Orville Schell: A 'More Even Keel' for US-China Relations?
The Morningside Post, the student-run news and opinion site of Columbia University's School of International Public Affairs, asked Orville Schell, Arthur Ross Director at Asia Society's Center on U.S.-China Relations, to weigh in on the first of its "Great Debates" series: Where Next for U.S.-China Relations?
Like the Post's other featured experts — including Howard French of Columbia University, Matthew Goodman of the Center for Strategic and International Studies, and Kerry Brown of Chatham House — Schell noted that the mysteries surrounding China's leadership, particularly its new generation, leave little room for speculation.
Nonetheless, having personally spent time with Chinese Vice President Xi Jinping during the latter's multi-day U.S. tour last week, Schell suggests that Xi's
newly forged, quite personal relationship with Joe Biden bodes well for keeping U.S.-China relations on a more even keel.
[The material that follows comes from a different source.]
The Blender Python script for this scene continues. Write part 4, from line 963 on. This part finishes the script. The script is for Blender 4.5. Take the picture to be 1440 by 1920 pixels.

One new feature of "the relationship" that one hopes will prove real is an ability to agree to disagree without throwing the whole relationship off the tracks when there is a crisis. Such an attitude would represent a giant step forward, because the relationship as a whole would not be held hostage to any one difficult political issue.
On the flip side, Kerry Brown says that certain of Xi's personal characteristics may rub Washington the wrong way. Xi's populist tone, for instance, "may well start pointing back at the U.S. and the outside world with some harder language, about the need to accommodate the world's second largest economy more, and allow China more diplomatic and political space."
Meanwhile, former Asia Blog contributor Matt Schiavenza claims that in the wake of Xi's visit, too much fuss has been made over nothing. Very little will change, he argues, "if only because both sides are broadly satisfied with the status quo."